AVAILABLE DATA
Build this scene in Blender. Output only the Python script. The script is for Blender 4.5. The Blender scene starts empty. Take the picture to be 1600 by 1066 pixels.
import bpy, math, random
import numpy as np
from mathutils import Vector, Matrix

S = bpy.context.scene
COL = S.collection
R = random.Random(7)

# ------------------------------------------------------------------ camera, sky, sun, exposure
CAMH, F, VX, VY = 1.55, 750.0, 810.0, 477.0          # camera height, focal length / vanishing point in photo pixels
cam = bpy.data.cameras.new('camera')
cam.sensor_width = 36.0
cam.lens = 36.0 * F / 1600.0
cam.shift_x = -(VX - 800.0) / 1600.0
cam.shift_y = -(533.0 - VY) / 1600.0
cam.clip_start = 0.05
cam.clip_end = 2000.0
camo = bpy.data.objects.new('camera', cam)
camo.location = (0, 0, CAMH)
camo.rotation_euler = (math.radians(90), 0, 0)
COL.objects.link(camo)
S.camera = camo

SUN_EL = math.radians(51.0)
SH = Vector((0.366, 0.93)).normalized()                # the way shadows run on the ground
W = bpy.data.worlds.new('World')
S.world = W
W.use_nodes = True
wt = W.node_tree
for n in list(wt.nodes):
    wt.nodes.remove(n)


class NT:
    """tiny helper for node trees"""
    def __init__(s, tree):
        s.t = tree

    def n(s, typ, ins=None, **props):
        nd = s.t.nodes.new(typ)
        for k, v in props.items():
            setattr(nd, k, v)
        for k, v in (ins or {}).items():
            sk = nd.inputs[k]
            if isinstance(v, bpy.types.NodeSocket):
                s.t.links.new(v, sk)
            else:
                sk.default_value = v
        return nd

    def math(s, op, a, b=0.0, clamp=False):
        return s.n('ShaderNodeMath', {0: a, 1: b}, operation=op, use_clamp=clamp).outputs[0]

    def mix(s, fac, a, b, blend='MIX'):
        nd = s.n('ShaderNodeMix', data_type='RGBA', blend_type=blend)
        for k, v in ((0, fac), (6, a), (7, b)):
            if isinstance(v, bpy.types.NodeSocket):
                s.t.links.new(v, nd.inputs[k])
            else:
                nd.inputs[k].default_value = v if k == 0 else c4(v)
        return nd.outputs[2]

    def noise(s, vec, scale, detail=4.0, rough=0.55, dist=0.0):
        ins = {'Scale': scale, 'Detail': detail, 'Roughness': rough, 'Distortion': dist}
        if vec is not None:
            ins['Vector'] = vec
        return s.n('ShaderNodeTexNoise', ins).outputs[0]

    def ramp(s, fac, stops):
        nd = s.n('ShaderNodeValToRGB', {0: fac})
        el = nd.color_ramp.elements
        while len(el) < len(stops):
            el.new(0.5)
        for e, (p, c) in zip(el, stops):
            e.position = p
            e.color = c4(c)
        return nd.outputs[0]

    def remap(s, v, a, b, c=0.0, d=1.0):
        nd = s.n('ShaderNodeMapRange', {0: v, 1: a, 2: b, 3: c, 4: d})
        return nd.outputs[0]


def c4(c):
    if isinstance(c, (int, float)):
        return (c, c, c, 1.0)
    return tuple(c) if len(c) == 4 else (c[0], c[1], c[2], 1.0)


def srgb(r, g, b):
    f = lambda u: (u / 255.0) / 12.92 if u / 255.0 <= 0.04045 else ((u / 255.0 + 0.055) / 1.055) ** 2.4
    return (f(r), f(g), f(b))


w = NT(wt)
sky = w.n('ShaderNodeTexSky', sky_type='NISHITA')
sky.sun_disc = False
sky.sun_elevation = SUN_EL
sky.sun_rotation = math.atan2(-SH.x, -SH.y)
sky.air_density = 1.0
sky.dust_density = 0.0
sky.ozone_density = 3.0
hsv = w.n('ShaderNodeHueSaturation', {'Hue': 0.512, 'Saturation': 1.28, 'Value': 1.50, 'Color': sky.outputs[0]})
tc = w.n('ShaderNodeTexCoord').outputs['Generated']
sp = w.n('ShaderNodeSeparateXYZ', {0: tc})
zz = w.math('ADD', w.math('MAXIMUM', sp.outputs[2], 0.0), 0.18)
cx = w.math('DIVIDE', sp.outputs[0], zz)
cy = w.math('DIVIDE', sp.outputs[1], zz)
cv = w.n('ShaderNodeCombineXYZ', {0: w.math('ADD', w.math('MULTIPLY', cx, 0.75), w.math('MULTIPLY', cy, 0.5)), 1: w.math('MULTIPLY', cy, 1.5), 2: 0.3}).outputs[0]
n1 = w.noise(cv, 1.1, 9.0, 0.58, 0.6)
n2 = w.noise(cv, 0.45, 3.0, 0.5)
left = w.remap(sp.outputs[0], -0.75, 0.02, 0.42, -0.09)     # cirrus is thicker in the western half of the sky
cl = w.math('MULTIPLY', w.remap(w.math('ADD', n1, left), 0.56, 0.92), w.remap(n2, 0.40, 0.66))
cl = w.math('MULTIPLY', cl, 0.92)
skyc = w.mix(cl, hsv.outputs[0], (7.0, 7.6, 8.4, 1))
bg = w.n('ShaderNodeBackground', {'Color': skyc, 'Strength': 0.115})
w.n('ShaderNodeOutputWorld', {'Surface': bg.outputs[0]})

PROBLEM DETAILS
Reproduce all data above, unchanged.

FULL RESPONSE
Build this scene in Blender. Output only the Python script. The script is for Blender 4.5. The Blender scene starts empty. Take the picture to be 1600 by 1066 pixels.
import bpy, math, random
import numpy as np
from mathutils import Vector, Matrix

S = bpy.context.scene
COL = S.collection
R = random.Random(7)

# ------------------------------------------------------------------ camera, sky, sun, exposure
CAMH, F, VX, VY = 1.55, 750.0, 810.0, 477.0          # camera height, focal length / vanishing point in photo pixels
cam = bpy.data.cameras.new('camera')
cam.sensor_width = 36.0
cam.lens = 36.0 * F / 1600.0
cam.shift_x = -(VX - 800.0) / 1600.0
cam.shift_y = -(533.0 - VY) / 1600.0
cam.clip_start = 0.05
cam.clip_end = 2000.0
camo = bpy.data.objects.new('camera', cam)
camo.location = (0, 0, CAMH)
camo.rotation_euler = (math.radians(90), 0, 0)
COL.objects.link(camo)
S.camera = camo

SUN_EL = math.radians(51.0)
SH = Vector((0.366, 0.93)).normalized()                # the way shadows run on the ground
W = bpy.data.worlds.new('World')
S.world = W
W.use_nodes = True
wt = W.node_tree
for n in list(wt.nodes):
    wt.nodes.remove(n)


class NT:
    """tiny helper for node trees"""
    def __init__(s, tree):
        s.t = tree

    def n(s, typ, ins=None, **props):
        nd = s.t.nodes.new(typ)
        for k, v in props.items():
            setattr(nd, k, v)
        for k, v in (ins or {}).items():
            sk = nd.inputs[k]
            if isinstance(v, bpy.types.NodeSocket):
                s.t.links.new(v, sk)
            else:
                sk.default_value = v
        return nd

    def math(s, op, a, b=0.0, clamp=False):
        return s.n('ShaderNodeMath', {0: a, 1: b}, operation=op, use_clamp=clamp).outputs[0]

    def mix(s, fac, a, b, blend='MIX'):
        nd = s.n('ShaderNodeMix', data_type='RGBA', blend_type=blend)
        for k, v in ((0, fac), (6, a), (7, b)):
            if isinstance(v, bpy.types.NodeSocket):
                s.t.links.new(v, nd.inputs[k])
            else:
                nd.inputs[k].default_value = v if k == 0 else c4(v)
        return nd.outputs[2]

    def noise(s, vec, scale, detail=4.0, rough=0.55, dist=0.0):
        ins = {'Scale': scale, 'Detail': detail, 'Roughness': rough, 'Distortion': dist}
        if vec is not None:
            ins['Vector'] = vec
        return s.n('ShaderNodeTexNoise', ins).outputs[0]

    def ramp(s, fac, stops):
        nd = s.n('ShaderNodeValToRGB', {0: fac})
        el = nd.color_ramp.elements
        while len(el) < len(stops):
            el.new(0.5)
        for e, (p, c) in zip(el, stops):
            e.position = p
            e.color = c4(c)
        return nd.outputs[0]

    def remap(s, v, a, b, c=0.0, d=1.0):
        nd = s.n('ShaderNodeMapRange', {0: v, 1: a, 2: b, 3: c, 4: d})
        return nd.outputs[0]


def c4(c):
    if isinstance(c, (int, float)):
        return (c, c, c, 1.0)
    return tuple(c) if len(c) == 4 else (c[0], c[1], c[2], 1.0)


def srgb(r, g, b):
    f = lambda u: (u / 255.0) / 12.92 if u / 255.0 <= 0.04045 else ((u / 255.0 + 0.055) / 1.055) ** 2.4
    return (f(r), f(g), f(b))


w = NT(wt)
sky = w.n('ShaderNodeTexSky', sky_type='NISHITA')
sky.sun_disc = False
sky.sun_elevation = SUN_EL
sky.sun_rotation = math.atan2(-SH.x, -SH.y)
sky.air_density = 1.0
sky.dust_density = 0.0
sky.ozone_density = 3.0
hsv = w.n('ShaderNodeHueSaturation', {'Hue': 0.512, 'Saturation': 1.28, 'Value': 1.50, 'Color': sky.outputs[0]})
tc = w.n('ShaderNodeTexCoord').outputs['Generated']
sp = w.n('ShaderNodeSeparateXYZ', {0: tc})
zz = w.math('ADD', w.math('MAXIMUM', sp.outputs[2], 0.0), 0.18)
cx = w.math('DIVIDE', sp.outputs[0], zz)
cy = w.math('DIVIDE', sp.outputs[1], zz)
cv = w.n('ShaderNodeCombineXYZ', {0: w.math('ADD', w.math('MULTIPLY', cx, 0.75), w.math('MULTIPLY', cy, 0.5)), 1: w.math('MULTIPLY', cy, 1.5), 2: 0.3}).outputs[0]
n1 = w.noise(cv, 1.1, 9.0, 0.58, 0.6)
n2 = w.noise(cv, 0.45, 3.0, 0.5)
left = w.remap(sp.outputs[0], -0.75, 0.02, 0.42, -0.09)     # cirrus is thicker in the western half of the sky
cl = w.math('MULTIPLY', w.remap(w.math('ADD', n1, left), 0.56, 0.92), w.remap(n2, 0.40, 0.66))
cl = w.math('MULTIPLY', cl, 0.92)
skyc = w.mix(cl, hsv.outputs[0], (7.0, 7.6, 8.4, 1))
bg = w.n('ShaderNodeBackground', {'Color': skyc, 'Strength': 0.115})
w.n('ShaderNodeOutputWorld', {'Surface': bg.outputs[0]})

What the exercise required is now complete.